» **WHAT YOU WILL DO**
Every line from the one with "The Blender Python" to the one with "mwhite = mat('white_belly', (.72, .74, .72), .5, .4)", including those two, is to be copied exactly; all other lines of the entries below are left out.

» **EXTRACTED MATERIAL**
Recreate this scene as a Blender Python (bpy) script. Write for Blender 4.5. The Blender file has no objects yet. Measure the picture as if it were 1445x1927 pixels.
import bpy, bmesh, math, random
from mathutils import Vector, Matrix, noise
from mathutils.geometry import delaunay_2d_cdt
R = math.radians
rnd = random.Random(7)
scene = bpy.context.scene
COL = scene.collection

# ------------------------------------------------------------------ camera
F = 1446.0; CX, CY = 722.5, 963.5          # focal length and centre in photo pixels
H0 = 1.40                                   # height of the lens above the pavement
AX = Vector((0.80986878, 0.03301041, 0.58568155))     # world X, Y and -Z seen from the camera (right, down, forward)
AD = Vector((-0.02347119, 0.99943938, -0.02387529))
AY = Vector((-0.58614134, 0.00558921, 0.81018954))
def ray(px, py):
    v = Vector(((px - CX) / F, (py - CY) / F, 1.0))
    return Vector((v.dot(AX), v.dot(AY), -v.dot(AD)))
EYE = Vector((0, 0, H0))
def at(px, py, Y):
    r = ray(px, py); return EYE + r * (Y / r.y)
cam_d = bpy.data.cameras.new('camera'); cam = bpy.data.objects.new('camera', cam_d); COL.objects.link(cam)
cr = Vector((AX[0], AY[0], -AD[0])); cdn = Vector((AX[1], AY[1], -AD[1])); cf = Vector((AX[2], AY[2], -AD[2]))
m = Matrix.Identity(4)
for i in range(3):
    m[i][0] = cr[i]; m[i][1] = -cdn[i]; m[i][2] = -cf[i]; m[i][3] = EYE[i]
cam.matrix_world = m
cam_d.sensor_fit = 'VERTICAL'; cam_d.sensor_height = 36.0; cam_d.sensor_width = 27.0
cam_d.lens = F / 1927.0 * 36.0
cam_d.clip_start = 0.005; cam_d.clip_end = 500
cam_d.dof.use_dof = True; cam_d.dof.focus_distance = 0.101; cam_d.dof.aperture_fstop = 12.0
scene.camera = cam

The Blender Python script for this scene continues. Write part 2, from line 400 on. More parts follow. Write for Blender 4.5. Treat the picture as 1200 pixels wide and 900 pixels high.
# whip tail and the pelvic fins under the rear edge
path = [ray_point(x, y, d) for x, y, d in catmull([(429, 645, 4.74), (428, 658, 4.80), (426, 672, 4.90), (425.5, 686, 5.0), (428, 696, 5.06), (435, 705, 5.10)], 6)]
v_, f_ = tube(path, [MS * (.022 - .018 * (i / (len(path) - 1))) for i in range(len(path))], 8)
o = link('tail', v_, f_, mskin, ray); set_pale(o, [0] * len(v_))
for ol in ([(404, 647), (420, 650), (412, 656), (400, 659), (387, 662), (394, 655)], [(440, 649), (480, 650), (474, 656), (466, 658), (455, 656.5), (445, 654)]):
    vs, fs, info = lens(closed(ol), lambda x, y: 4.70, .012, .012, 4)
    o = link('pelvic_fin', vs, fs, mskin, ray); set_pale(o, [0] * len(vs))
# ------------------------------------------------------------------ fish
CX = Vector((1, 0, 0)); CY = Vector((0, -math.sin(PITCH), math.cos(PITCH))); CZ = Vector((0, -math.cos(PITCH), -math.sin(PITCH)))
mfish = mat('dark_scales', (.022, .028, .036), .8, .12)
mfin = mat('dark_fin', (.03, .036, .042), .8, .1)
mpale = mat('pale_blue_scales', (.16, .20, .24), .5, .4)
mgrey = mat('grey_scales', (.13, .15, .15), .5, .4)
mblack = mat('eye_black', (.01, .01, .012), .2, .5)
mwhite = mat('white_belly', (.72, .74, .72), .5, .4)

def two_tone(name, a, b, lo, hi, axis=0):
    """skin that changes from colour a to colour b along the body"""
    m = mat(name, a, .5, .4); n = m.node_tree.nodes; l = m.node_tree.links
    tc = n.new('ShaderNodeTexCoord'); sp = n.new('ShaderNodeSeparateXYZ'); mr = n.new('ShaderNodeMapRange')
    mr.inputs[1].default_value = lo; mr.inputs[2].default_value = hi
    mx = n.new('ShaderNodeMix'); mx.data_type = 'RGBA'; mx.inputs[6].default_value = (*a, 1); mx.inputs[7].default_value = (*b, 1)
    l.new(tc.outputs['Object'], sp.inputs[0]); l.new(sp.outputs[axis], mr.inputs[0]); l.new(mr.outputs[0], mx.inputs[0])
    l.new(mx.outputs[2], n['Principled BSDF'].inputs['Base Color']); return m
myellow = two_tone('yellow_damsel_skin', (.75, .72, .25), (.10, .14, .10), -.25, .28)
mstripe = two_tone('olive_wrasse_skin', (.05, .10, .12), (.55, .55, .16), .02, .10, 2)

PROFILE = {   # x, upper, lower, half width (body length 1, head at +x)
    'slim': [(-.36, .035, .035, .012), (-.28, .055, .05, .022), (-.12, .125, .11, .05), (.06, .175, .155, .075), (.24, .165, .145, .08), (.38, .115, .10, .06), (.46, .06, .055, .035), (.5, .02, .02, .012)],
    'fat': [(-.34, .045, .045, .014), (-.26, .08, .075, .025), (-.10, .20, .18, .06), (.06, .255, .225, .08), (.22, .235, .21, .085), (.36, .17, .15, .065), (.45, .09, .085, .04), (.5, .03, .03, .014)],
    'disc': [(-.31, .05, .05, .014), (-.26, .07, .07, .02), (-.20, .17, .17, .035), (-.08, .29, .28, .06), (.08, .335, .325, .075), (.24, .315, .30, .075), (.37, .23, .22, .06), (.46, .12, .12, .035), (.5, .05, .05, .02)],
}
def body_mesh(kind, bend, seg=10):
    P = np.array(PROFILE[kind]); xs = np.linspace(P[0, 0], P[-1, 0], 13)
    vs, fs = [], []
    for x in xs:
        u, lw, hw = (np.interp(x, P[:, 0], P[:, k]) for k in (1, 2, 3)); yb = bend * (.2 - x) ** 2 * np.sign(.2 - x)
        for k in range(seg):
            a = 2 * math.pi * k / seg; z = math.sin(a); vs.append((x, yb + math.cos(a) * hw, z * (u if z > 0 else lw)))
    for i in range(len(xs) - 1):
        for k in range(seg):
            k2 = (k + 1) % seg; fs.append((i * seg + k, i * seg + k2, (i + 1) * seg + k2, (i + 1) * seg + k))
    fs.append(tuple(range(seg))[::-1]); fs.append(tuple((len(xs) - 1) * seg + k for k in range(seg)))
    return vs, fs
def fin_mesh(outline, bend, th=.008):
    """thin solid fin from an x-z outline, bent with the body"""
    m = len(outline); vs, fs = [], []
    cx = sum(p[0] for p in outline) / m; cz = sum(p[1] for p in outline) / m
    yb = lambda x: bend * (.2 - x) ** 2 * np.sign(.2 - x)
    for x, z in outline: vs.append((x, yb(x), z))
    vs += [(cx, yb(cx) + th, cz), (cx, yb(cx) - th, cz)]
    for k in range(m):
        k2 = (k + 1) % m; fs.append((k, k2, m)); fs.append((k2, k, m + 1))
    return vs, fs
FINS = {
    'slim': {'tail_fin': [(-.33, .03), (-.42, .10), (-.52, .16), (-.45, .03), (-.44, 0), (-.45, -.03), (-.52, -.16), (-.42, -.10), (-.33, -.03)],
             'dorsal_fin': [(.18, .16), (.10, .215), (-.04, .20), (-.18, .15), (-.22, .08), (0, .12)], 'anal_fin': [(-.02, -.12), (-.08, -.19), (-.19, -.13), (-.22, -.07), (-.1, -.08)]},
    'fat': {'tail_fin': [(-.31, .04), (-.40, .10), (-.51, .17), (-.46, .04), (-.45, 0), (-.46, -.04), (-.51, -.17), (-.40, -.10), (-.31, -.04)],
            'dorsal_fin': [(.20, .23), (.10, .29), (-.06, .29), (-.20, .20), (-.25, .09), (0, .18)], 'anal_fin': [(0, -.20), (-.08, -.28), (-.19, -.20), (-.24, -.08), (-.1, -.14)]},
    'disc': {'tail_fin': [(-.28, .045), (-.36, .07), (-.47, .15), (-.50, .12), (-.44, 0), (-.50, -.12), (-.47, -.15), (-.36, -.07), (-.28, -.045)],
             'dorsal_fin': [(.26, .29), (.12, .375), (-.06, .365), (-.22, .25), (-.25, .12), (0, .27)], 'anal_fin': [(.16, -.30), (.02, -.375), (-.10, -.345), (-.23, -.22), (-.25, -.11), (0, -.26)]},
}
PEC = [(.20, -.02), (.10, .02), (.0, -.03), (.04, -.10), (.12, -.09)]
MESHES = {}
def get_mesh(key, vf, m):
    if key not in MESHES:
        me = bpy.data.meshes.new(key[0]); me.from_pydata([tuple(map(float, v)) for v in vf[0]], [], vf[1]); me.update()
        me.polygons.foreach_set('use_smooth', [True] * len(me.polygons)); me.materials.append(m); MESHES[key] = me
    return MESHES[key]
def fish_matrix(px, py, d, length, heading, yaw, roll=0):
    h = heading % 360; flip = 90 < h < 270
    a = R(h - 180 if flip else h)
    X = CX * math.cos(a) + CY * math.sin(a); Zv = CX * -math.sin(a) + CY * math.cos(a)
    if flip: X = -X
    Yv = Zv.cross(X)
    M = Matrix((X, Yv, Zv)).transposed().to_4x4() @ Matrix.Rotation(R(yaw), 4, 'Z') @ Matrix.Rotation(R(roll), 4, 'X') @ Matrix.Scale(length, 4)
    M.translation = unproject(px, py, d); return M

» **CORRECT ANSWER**
The Blender Python script for this scene continues. Write part 2, from line 400 on. More parts follow. Write for Blender 4.5. Treat the picture as 1200 pixels wide and 900 pixels high.
# whip tail and the pelvic fins under the rear edge
path = [ray_point(x, y, d) for x, y, d in catmull([(429, 645, 4.74), (428, 658, 4.80), (426, 672, 4.90), (425.5, 686, 5.0), (428, 696, 5.06), (435, 705, 5.10)], 6)]
v_, f_ = tube(path, [MS * (.022 - .018 * (i / (len(path) - 1))) for i in range(len(path))], 8)
o = link('tail', v_, f_, mskin, ray); set_pale(o, [0] * len(v_))
for ol in ([(404, 647), (420, 650), (412, 656), (400, 659), (387, 662), (394, 655)], [(440, 649), (480, 650), (474, 656), (466, 658), (455, 656.5), (445, 654)]):
    vs, fs, info = lens(closed(ol), lambda x, y: 4.70, .012, .012, 4)
    o = link('pelvic_fin', vs, fs, mskin, ray); set_pale(o, [0] * len(vs))
# ------------------------------------------------------------------ fish
CX = Vector((1, 0, 0)); CY = Vector((0, -math.sin(PITCH), math.cos(PITCH))); CZ = Vector((0, -math.cos(PITCH), -math.sin(PITCH)))
mfish = mat('dark_scales', (.022, .028, .036), .8, .12)
mfin = mat('dark_fin', (.03, .036, .042), .8, .1)
mpale = mat('pale_blue_scales', (.16, .20, .24), .5, .4)
mgrey = mat('grey_scales', (.13, .15, .15), .5, .4)
mblack = mat('eye_black', (.01, .01, .012), .2, .5)
mwhite = mat('white_belly', (.72, .74, .72), .5, .4)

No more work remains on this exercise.